To claim the EITC, which is available to low-income taxpayers and is based on their earnings and number of children, taxpayers must provide Social Security numbers for themselves, a spouse if filing a joint return and any qualifying children, according to a Congressional Research Service report released Dec. 1. For the other refundable credits such as the additional child tax credit, taxpayers can make claims using a Social Security number or an individual taxpayer identification number, the report said.

Hatch said he remains hopeful for an agreement, a point echoed by House Ways and Means Committee Chairman Kevin Brady (R-Texas).

“We're making a lot of progress,” he told reporters.

But neither he nor Hatch would commit to a deadline to accept the two-year extension Hatch's committee approved earlier this year as a back-up to the permanency discussions. Others in Congress said they are less inclined to forecast an outcome.

“The honest answer is we don't know where things are,” said Ways and Means ranking member Sander M. Levin (D-Mich.).

Costs Climbing

In contrast to the hand-wringing over what lawmakers might or might not agree to make permanent, many of them seem less concerned about offsetting the cost of extenders of any duration.

Hatch has admitted that the price tag could exceed $500 billion over a decade if a bigger agreement comes together.
Budget hawks outside Congress have reacted negatively.

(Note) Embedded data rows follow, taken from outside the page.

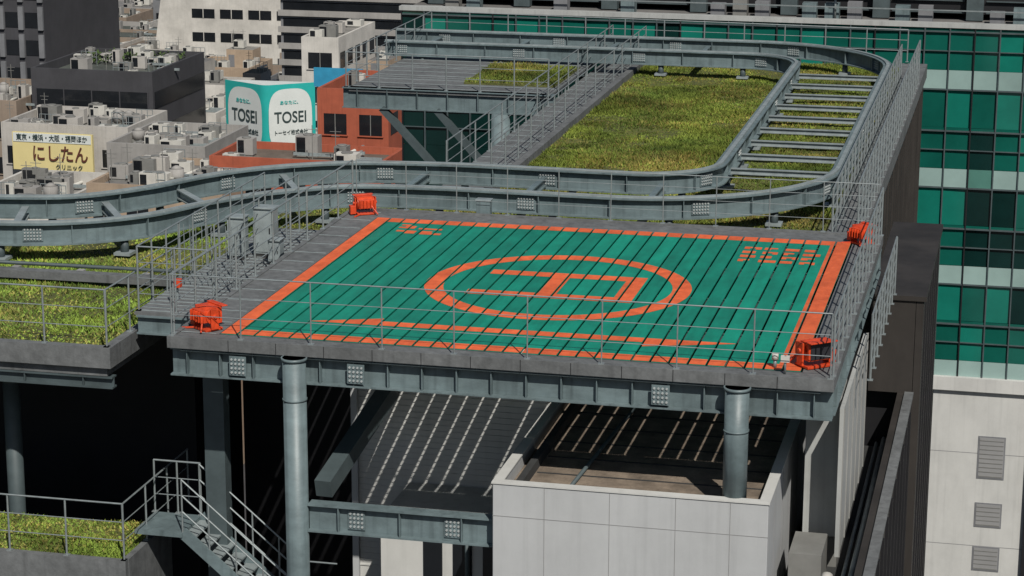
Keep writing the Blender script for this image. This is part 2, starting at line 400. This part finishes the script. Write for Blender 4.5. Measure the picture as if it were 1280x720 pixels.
# ---------------------------------------------------------------- own building: roofs
back=[(-24,10.2),(-10,10.0),(-8.6,10.1),(-7.3,10.5),(-6.3,11.5),(-5.5,13.2),(-4.3,14.6),(-2.6,15.7),(-.2,16.1)]
slabL=[(-24,.9),(-2.5,.9),(-2.5,10.6),(-0.2,10.75),(-0.2,16.1)]+back[::-1][1:]
slabR=[(-.2,10.75),(9.15,10.75),(9.15,39.2),(.9,39.2),(.9,16.1),(-.2,16.1)]
S=0.72; EX=9.95
bld=bpy.data.objects.new("grass_roof_building",None); scene.collection.objects.link(bld)
m=MB(); m.extrude(slabL,-1.20,-S-.06,'deck_grey','grass')
m.box(-24,-2.38,.78,.96,-1.02,-.64,'deck_grey'); m.box(-2.56,-2.38,.961,10.5,-1.02,-.64,'deck_grey')
m.ibeam((-24,.98,-1.21),(-2.4,.98,-1.21),.22,.2,'steel_d',stiff=1.2)
m.build("left_roof_slab",bld)
m=MB(); m.extrude(slabR,-1.28,-S-.06,'conc_d','grass')
m.box(.75,.95,16.1,39.2,-1.1,-.6,'deck_grey')
m.box(9.15,EX,10.9,39.3,-1.1,-.66,'deck_grey')
m.box(-.45,.75,16.4,39.2,-1.1,-.74,'deck_grey')
for i in range(28): m.box(-.42,.72,16.6+i*.8,16.63+i*.8,-.74,-.73,'steel_l')
m.build("right_roof_slab",bld)
m=MB()
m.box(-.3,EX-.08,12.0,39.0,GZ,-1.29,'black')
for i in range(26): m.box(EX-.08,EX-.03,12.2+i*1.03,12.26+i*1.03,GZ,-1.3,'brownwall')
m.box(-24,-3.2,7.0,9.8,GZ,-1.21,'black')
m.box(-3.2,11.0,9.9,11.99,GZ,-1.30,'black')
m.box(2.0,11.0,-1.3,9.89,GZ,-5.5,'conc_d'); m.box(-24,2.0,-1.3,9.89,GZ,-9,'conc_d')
m.box(11.05,11.35,-8,16.4,GZ,-3.05,'brownwall'); m.box(11.35,11.5,9.5,16.4,GZ,-1.05,'brownwall')
m.box(11.2,11.38,-8,9.4,-3.05,-2.99,'deck_grey')
m.box(10.45,11.34,9.5,16.4,-3.05,-1.1,'brownwall')
m.box(10.42,11.55,9.45,16.45,-1.1,-1.0,'brownwall')
for i in range(16): m.box(11.35,11.40,-7.5+i*1.05,-7.42+i*1.05,GZ,-3.1,'black')
for i in range(6): m.box(11.5,11.53,10+i*1.05,10.04+i*1.05,GZ,-1.15,'black')
m.build("dark_walls",bld)
for x in (-5.2,-8.8,-12.4):
    column("concrete_column",x,2.6,-9,-1.20,.16,'steel_d')
m=MB(); m.box(-24,-1.85,-.25,1.75,-9,-4.28,'conc_d',top='grass'); m.box(-24,-1.75,-.38,-.24,-9,-4.2,'deck_grey'); m.box(-1.86,-1.74,-.24,1.8,-9,-4.2,'deck_grey'); m.build("lower_terrace")
railing("terrace_railing",[(-16,-.3,-4.2),(-1.8,-.3,-4.2),(-1.8,2.9,-4.2)],1.05,1.1,3,.013,.018)
railing("roof_railing",[(-24,.87,-.64),(-2.47,.87,-.64),(-2.47,6.3,-.64)],1.05,1.2,3,.013,.018)
railing("walkway_railing",[(.72,17.0,-.74),(.72,39,-.74)],1.05,1.5,4,.014,.022)
railing("walkway_railing",[(-.4,17.0,-.74),(-.4,39,-.74)],1.05,1.5,4,.014,.022)
railing("track_railing",[(9.36,12.4,-.66),(9.36,35,-.66)],1.2,.95,5,.018,.026)
railing("track_railing",[(9.9,12.4,-.66),(9.9,35,-.66)],1.35,.95,6,.018,.026)
railing("side_railing",[(10.9,9.5,-1.0),(10.9,3.2,-1.0)],1.2,.75,5,.014,.022)

m=MB()
m.box(-6.6,-.46,29.2,39.3,-.62,-.5,'deck_grey'); m.ibeam((-6.8,29.3,-.5),(-.3,29.3,-.5),.62,.3,'steel',stiff=1.0)
m.ibeam((-6.6,29.5,-.62),(-6.6,39.3,-.62),.5,.3,'steel',stiff=1.0)
for i in range(12): m.box(-6.55,-.5,29.5+i*.8,29.54+i*.8,-.5,-.49,'steel_l')
m.box(-3.4,-.6,30.6,34.4,-.5,-.44,'grass')
m.cyl((-1.95,29.3,-20),(-1.95,29.3,-1.12),.28,'steel',24)
m.beam((-5.6,29.3,-1.1),(-3.4,29.3,-3.4),.2,.2,'steel_d'); m.beam((-3.9,29.3,-1.1),(-2.0,29.3,-3.2),.2,.2,'steel_d')
m.build("steel_platform")
railing("platform_railing",[(-6.7,39.2,-.5),(-6.7,29.25,-.5),(-.5,29.25,-.5)],1.05,1.1,3,.014,.022)
railing("back_railing",[(-6.7,39.2,-.5),(9.3,39.2,-.6)],1.05,1.3,3,.014,.022)

m=MB()
m.box(-2.35,-.82,1.9,9.2,-.30,-.24,'deck_grey')
for i in range(30): m.box(-2.33,-.84,2.0+i*.24,2.03+i*.24,-.24,-.225,'steel_l')
m.ibeam((-2.3,1.95,-.3),(-.82,1.95,-.3),.35,.2,'steel')
railing("x",[(-.85,2.0,-.24),(-2.3,2.0,-.24),(-2.3,9.1,-.24)],1.2,.7,4,.012,.018,mb=m)
railing("x",[(-1.55,4.0,-.24),(-1.55,9.1,-.24)],1.2,.9,4,.012,.018,mb=m)
for k in range(12): m.cyl((-2.28+k*.12,4.0,-.24),(-2.28+k*.12,4.0,.95),.008,'rail',5)
m.build("access_landing")
def cabinet(x,y,z,w,d,h):
    m=MB(); m.box(x,x+w,y,y+d,z+.08,z+h,'steel_l'); m.box(x+.03,x+w-.03,y-.015,y,z+.12,z+h-.05,'steel_l'); m.box(x-.02,x+w+.02,y-.04,y+d+.02,z+h,z+h+.03,'steel_l')
    m.box(x+.02,x+w-.02,y+.02,y+d-.02,z,z+.08,'conc_d'); m.box(x+w*.78,x+w*.84,y-.03,y-.015,z+h*.5,z+h*.62,'black'); m.build("electrical_cabinet",bevel=.006)
cabinet(-2.1,6.2,-.24,.34,.3,.85); cabinet(-1.65,6.5,-.24,.42,.3,1.0); cabinet(-1.15,5.9,-.24,.25,.25,.5)
lm=MB(); lm.cyl((-1.9,2.9,-.24),(-1.9,2.9,.15),.03,'steel_l',8); lm.box(-1.98,-1.82,2.83,2.97,.0,.16,'lamp'); lm.build("warning_light",bevel=.01)
m=MB(); m.beam((-24,5.2,-.6),(-2.7,5.6,-.6),.25,.16,'deck_grey'); m.cyl((-24,5.8,-.55),(-2.7,6.2,-.55),.04,'steel_d',8)
for i in range(14): m.box(-22+i*1.4,-21.85+i*1.4,5.72,5.95,-.78,-.55,'conc')
m.build("roof_conduit")

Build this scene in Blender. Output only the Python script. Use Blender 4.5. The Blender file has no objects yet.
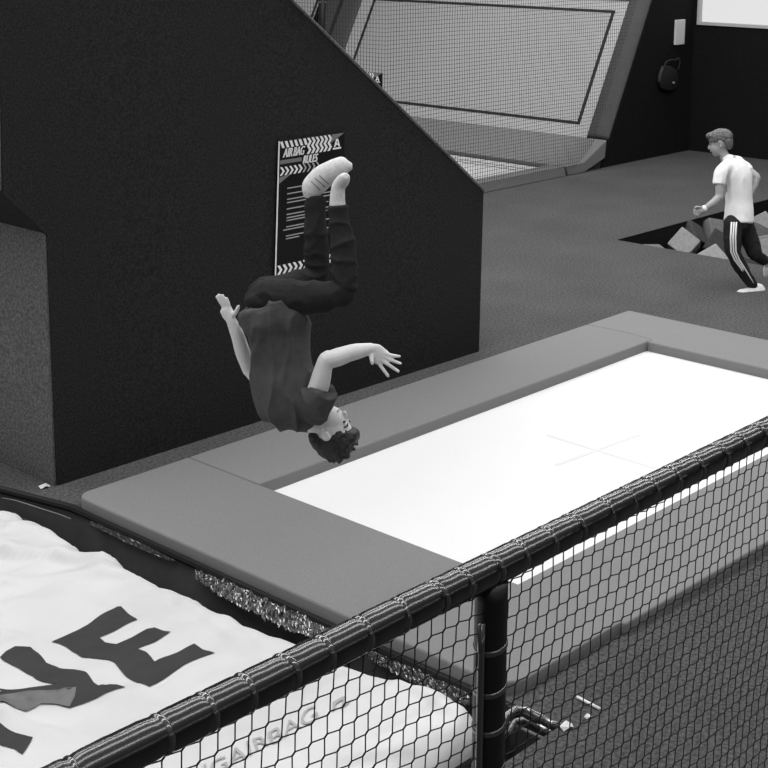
import bpy, bmesh, math, random
from mathutils import Vector, Matrix, noise
from mathutils.geometry import tessellate_polygon

random.seed(7)
sc = bpy.context.scene
COL = sc.collection

# ------------------------------------------------------------------ camera
H = 3.2
FPX = 1477.2
PITCH, ROLL, YAW = .1525, .0055, .7556
SHX, SHY = 24.94, -234.08
FW = Vector((math.cos(YAW)*math.cos(PITCH), math.sin(YAW)*math.cos(PITCH), -math.sin(PITCH)))
_rt = Vector((math.sin(YAW), -math.cos(YAW), 0)); _up = _rt.cross(FW)
RT = math.cos(ROLL)*_rt + math.sin(ROLL)*_up
UP = -math.sin(ROLL)*_rt + math.cos(ROLL)*_up
O = Vector((0, 0, H))
cd = bpy.data.cameras.new('camera'); cam = bpy.data.objects.new('camera', cd); COL.objects.link(cam)
M = Matrix((RT, UP, -FW)).transposed().to_4x4(); M.translation = O
cam.matrix_world = M
cd.sensor_width = 36; cd.lens = 36*FPX/768; cd.shift_x = SHX/768; cd.shift_y = SHY/768
cd.clip_end = 200
sc.camera = cam

# ------------------------------------------------------------------ world, lamps, exposure
w = bpy.data.worlds.new('world'); sc.world = w; w.use_nodes = True
w.node_tree.nodes['Background'].inputs[0].default_value = (1, 1, 1, 1)
w.node_tree.nodes['Background'].inputs[1].default_value = 1.0
_nt = w.node_tree; _tc = _nt.nodes.new('ShaderNodeTexCoord'); _sx = _nt.nodes.new('ShaderNodeSeparateXYZ'); _mr = _nt.nodes.new('ShaderNodeMapRange')
_nt.links.new(_tc.outputs['Generated'], _sx.inputs[0]); _nt.links.new(_sx.outputs['Z'], _mr.inputs[0])      # pale roof overhead, dark hall around
_mr.inputs['From Min'].default_value = .15; _mr.inputs['From Max'].default_value = .9
_mr.inputs['To Min'].default_value = .035; _mr.inputs['To Max'].default_value = .46
_nt.links.new(_mr.outputs[0], _nt.nodes['Background'].inputs[0])
def area(name, loc, sx, sy, power, rot=(0, 0, 0)):
    l = bpy.data.lights.new(name, 'AREA'); l.shape = 'RECTANGLE'; l.size = sx; l.size_y = sy; l.energy = power
    o = bpy.data.objects.new(name, l); o.location = loc; o.rotation_euler = rot; COL.objects.link(o)
    return o
for ly, lw, le in ((-.6, .5, 270), (3.0, .5, 280), (6.4, .8, 500), (10.2, .8, 540), (13.5, .6, 330)):
    area('ceiling_strip_light', (8, ly, 6.2), 18, lw, le)
area('rail_highlight_light', (5, -6, 3.6), 18, .3, 48, (math.pi/2, 0, 0))  # unseen lamp added behind the camera for the rail's lower highlight line
sc.view_settings.view_transform = 'Standard'; sc.view_settings.look = 'None'
sc.view_settings.exposure = 0.0; sc.view_settings.gamma = 1.0; sc.view_settings.use_curve_mapping = False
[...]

The deal could cost up to $840 billion in that 10-year period when factoring in interest costs and other considerations beyond the scope of more routine extensions in the past, namely expanding some of the existing provisions in addition to making them permanent, according to an estimate from the Committee for a Responsible Federal Budget.
That would happen with the research and development credit if congressional Republicans get their way.

A House-passed bill (H.R. 880) to expand it and make it permanent would cost $182 billion over a decade, whereas a permanent extension of existing policy would cost $109 billion, according to Joint Committee on Taxation estimates.